Choose a height and don’t let the tree get any taller.

Tree height is the decision of the pruner. When there are vigorous shoots above the chosen height, cut back or remove them. In late spring/early summer, cut back all new growth by at least half.

The smaller one, two, and three-year-old branches that bear the fruit should have at least six inches of free space all around. This means that where two branches begin close together and grow in the same direction, one should be removed.

When limbs cross one another, one or both should be cut back or removed.

When removing large limbs, first saw part way through the limb on the under side ahead of your intended cut. Do this so it won’t tear the trunk as it comes off. Also, don’t make the final cut flush with the trunk or parent limb and be sure to leave a collar (a short stub).

To develop an espalier, fan, or other two-dimensional form,  remove everything that doesn’t grow flat. Selectively thin and train what’s left to space the fruiting wood.

Smaller trees are easier to spray, prune, thin, net and harvest! With small trees, it’s possible to have more varieties that ripen at different times. The easiest way to keep trees small is by summer pruning. There are lots of styles, methods and techniques of summer pruning; most of them are valid. The important thing is to prune!

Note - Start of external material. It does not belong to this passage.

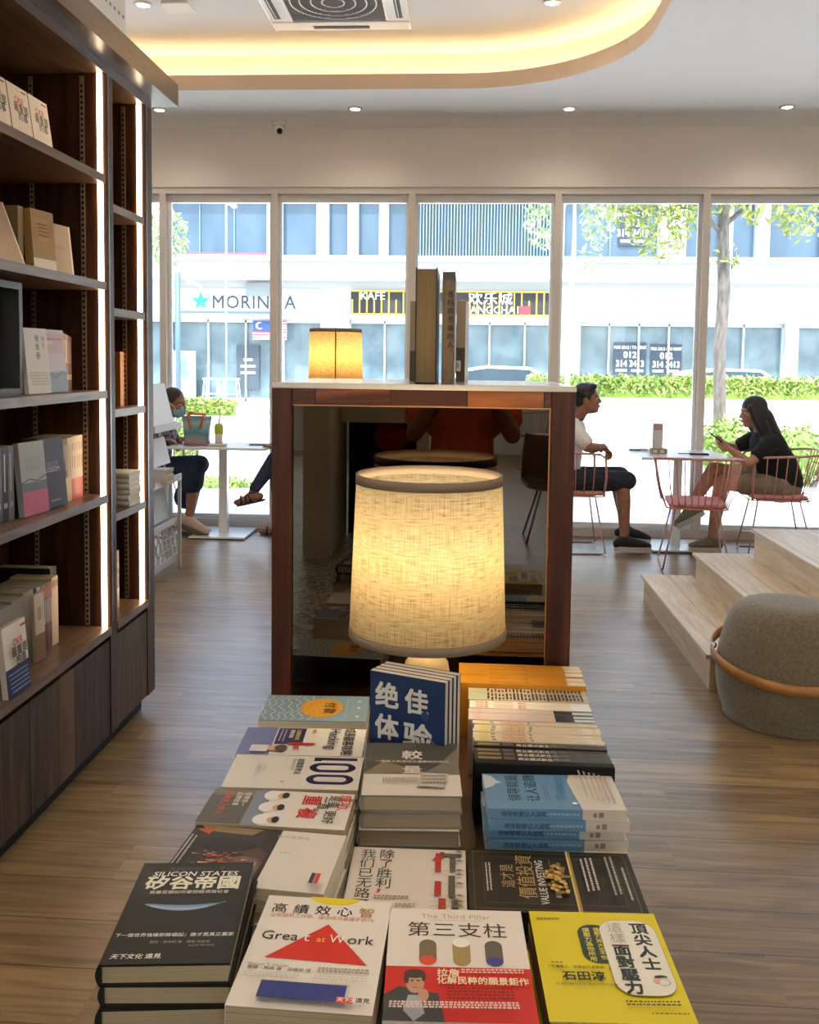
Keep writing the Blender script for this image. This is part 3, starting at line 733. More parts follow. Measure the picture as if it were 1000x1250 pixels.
# ------------------------------------------------------------------ books
class Art:
    """lettering and pictures printed on a cover: u right, v up, both 0..1"""
    def __init__(s, mb, w, h, z, xf=None): s.mb, s.w, s.h, s.z, s.k, s.xf = mb, w, h, z, 0, xf or Matrix.Identity(4)
    def _m(s, u, v, layer=None):
        s.k += 1; return s.xf @ T((u-.5)*s.w, (v-.5)*s.h, s.z+.00012+.00006*s.k)
    def rect(s, u0, v0, u1, v1, c, mt=None):
        m = s._m(u0, v0); a = (u1-u0)*s.w; b = (v1-v0)*s.h
        s.mb.add([(0, 0, 0), (a, 0, 0), (a, b, 0), (0, b, 0)], [(0, 1, 2, 3)], mt or ink(c), False, m); return s
    def poly(s, pts, c):
        m = s._m(.5, .5); s.mb.add([((u-.5)*s.w, (v-.5)*s.h, 0) for u, v in pts], [list(range(len(pts)))], ink(c), False, m); return s
    def ellipse(s, u, v, ru, rv, c, a0=0, a1=360, n=36):
        pts = [(u+ru*math.cos(R(a0+(a1-a0)*k/n)), v+rv*math.sin(R(a0+(a1-a0)*k/n))) for k in range(n+(0 if a1-a0 == 360 else 1))]
        return s.poly(pts, c)
    def ring(s, u, v, ru, rv, wd, c, a0=0, a1=360, n=40):
        m = s._m(.5, .5); vs = []; k = n+1
        for i in range(k):
            a = R(a0+(a1-a0)*i/n)
            for q in (1, 1-wd): vs.append(((u-.5)*s.w+ru*q*s.w*math.cos(a), (v-.5)*s.h+rv*q*s.w*math.sin(a), 0))
        s.mb.add(vs, [(2*i, 2*i+2, 2*i+3, 2*i+1) for i in range(n)], ink(c), False, m); return s
    def rrect(s, u0, v0, u1, v1, r, c):
        ru = r/s.w; rv = r/s.h; pts = []
        for cu, cv, a0 in ((u1-ru, v1-rv, 0), (u0+ru, v1-rv, 90), (u0+ru, v0+rv, 180), (u1-ru, v0+rv, 270)):
            for k in range(9): a = R(a0+90*k/8); pts.append((cu+ru*math.cos(a), cv+rv*math.sin(a)))
        return s.poly(pts, c)
    def line(s, pts, wd, c):
        m = s._m(.5, .5); vs = []; P = [Vector(((u-.5)*s.w, (v-.5)*s.h, 0)) for u, v in pts]
        for i, p in enumerate(P):
            t = (P[min(i+1, len(P)-1)]-P[max(i-1, 0)]).normalized(); n = Vector((-t.y, t.x, 0))
            ww = wd[i] if isinstance(wd, (list, tuple)) else wd
            vs += [p+n*ww/2, p-n*ww/2]
        s.mb.add(vs, [(2*i, 2*i+1, 2*i+3, 2*i+2) for i in range(len(P)-1)], ink(c), False, m); return s
    def text(s, body, u, v, size, c, bold=.0, align='L', sx=1.0, rot=0, shear=0.0, spacing=1.0):
        m = s._m(u, v) @ Rz(rot)
        if shear: sh = Matrix.Identity(4); sh[0][1] = shear; m = m @ sh
        s.mb.text(body, size, ink(c), m, bold, align, sx, spacing); return s
    def vtext(s, body, u, v, size, c, bold=.0, sx=1.0, step=1.08):
        for i, ch in enumerate(body): s.text(ch, u, v-(i+.9)*size*step/s.h, size, c, bold, 'L', sx)
        return s
def book(label, w, h, t, cover='#eeeeee', art=None, spine_art=None, group=None, spine=None, hard=False, pages=None, spine_side=-1, back=None, name='book', loc=(0, 0, 0), rot=(0, 0, 0)):
    b = empty(name, (0, 0, 0), label, 'book', group)
    m = MB(); ct = .0026 if hard else .0007; ov = .003 if hard else .0004
    cm = ink(cover); bm_ = ink(back or cover); sm = ink(spine or cover)
    m.box((-w/2, -h/2, t-ct), (w/2, h/2, t), cm); m.box((-w/2, -h/2, 0), (w/2, h/2, ct), bm_)
    sx0 = spine_side*w/2
    if hard:
        n = 6; pts = [(sx0, 0)]+[(sx0+spine_side*.004*math.sin(PI*k/n), t*k/n) for k in range(1, n)]+[(sx0, t), (sx0-spine_side*ct, t), (sx0-spine_side*ct, 0)]
        if spine_side > 0: pts = pts[::-1]
        vs = [(x, -h/2, z) for x, z in pts]+[(x, h/2, z) for x, z in pts]; q = len(pts)
        m.add(vs, [list(range(q)), list(range(2*q-1, q-1, -1))]+[(i, q+i, q+(i+1) % q, (i+1) % q) for i in range(q)], sm)
    else:
        a, c = sorted((sx0, sx0-spine_side*ct)); m.box((a, -h/2, ct), (c, h/2, t-ct), sm)
    if art: art(Art(m, w, h, t))
    if spine_art:
        # spine frame: u along the height from foot to head, v across the thickness
        if spine_side < 0: xf = Matrix(((0, 0, -1, -w/2), (1, 0, 0, 0), (0, -1, 0, t/2), (0, 0, 0, 1)))
        else: xf = Matrix(((0, 0, 1, w/2), (1, 0, 0, 0), (0, 1, 0, t/2), (0, 0, 0, 1)))
        if spine_side < 0: xf = Matrix(((0, 0, -1, -w/2), (-1, 0, 0, 0), (0, 1, 0, t/2), (0, 0, 0, 1)))
        spine_art(Art(m, h, t, .0042 if hard else 0, xf))
    m.build('cover', b)
    a, c = (-w/2+ct, w/2-ov) if spine_side < 0 else (-w/2+ov, w/2-ct)
    MB().box((a, -h/2+ov, ct), (c, h/2-ov, t-ct), pages or PAGES).build('pages', b)
    return place(b, loc, rot)
def stack(b, n, label_fn, group, jig=.004, seed=1, drop=None, rotz=None):
    """copies of b lying under it; b itself is the topmost"""
    rnd = random.Random(seed); t = drop; z = b.location.z; rz = b.rotation_euler.z
    for k in range(1, n):
        c = dup(b); c.location = (b.location.x+rnd.uniform(-jig, jig), b.location.y+rnd.uniform(-jig, jig), z-k*t); c.rotation_euler = (0, 0, rz+R(rnd.uniform(-1.2, 1.2)))
        c['label'] = label_fn(k); c['group'] = group
    b['group'] = group
def ordn(k): return ['topmost', 'second', 'third', 'fourth', 'fifth', 'sixth', 'seventh', 'eighth', 'ninth', 'tenth'][k]

def micro(A, u0, v0, u1, v1, rows, c, seed=0):
    """rows of small print too fine to read: short dashes"""
    rnd = random.Random(seed)
    for r_ in range(rows):
        v = v1-(v1-v0)*(r_+.5)/rows; x = u0; hgt = (v1-v0)/rows*.42
        while x < u1-.01:
            l = rnd.uniform(.012, .03); A.rect(x, v-hgt/2, min(x+l, u1), v+hgt/2, c); x += l+.008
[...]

There is a definite sense of accomplishment and satisfaction, a special pleasure in growing your own fruit, growing new varieties of fruit, producing fruit that is unusually sweet and tasty, having fruit over a long season, and in sharing tree-ripe fruit with others. These are the rewards of learning and experimenting with new cultural practices and techniques as you become an accomplished backyard fruit grower.